The Bond Market Collapse of 1994
Comment of the Day

February 04 2010

Commentary by Eoin Treacy

The Bond Market Collapse of 1994

In the past two years, during periods of liquidity contraction and heightened anxiety in the 'risk assets' government bonds have benefitted from a perceived safe haven status. Given the fact that we remain in a corrective environment where sentiment has become decidedly uncertain in the face of, increased regulation for the banking sector in the USA, problems among high deficit Eurozone countries and the removal of stimulus in China, the outlook for sovereign bonds prices is probably sanguine.

Eoin Treacy's view However, that short-term support only masks some of the problems which underlie many western sovereign markets such as the massive increase in supply, low yields and dependence on some form of quantitative easing to support the market.

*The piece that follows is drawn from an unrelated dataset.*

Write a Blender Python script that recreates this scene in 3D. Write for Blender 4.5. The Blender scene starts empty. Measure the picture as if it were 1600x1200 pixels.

Unless, one is an avid believer in the long-term deflationary hypothesis (which incidentally is likely to receive more air time as long as markets remain in a corrective phase) then one would have to assume that it is only a matter of time before government bond yield rise enough to draw money away from stock markets, or equities fall enough to reintroduce the so-called flight to quality in government bonds.

To date, sovereign bonds have been relatively steady in the face of a sell-off in stock and commodity markets and at current levels are not an impediment to stock markets. A significant move in US government bond yields would be needed to create such a situation. Here is a section by David from Comment of the Day on January 11th which remains equally true today:

I will take my cue from the chart action, with particular interest in how higher yields affect stock markets. For me, a sustained move above 4% by US 10-Year Treasuries (historic, monthly & weekly) will be equivalent to a yellow caution light for equity investors. Above 5%, stock markets could be in dangerous territory, as we saw in the last cycle.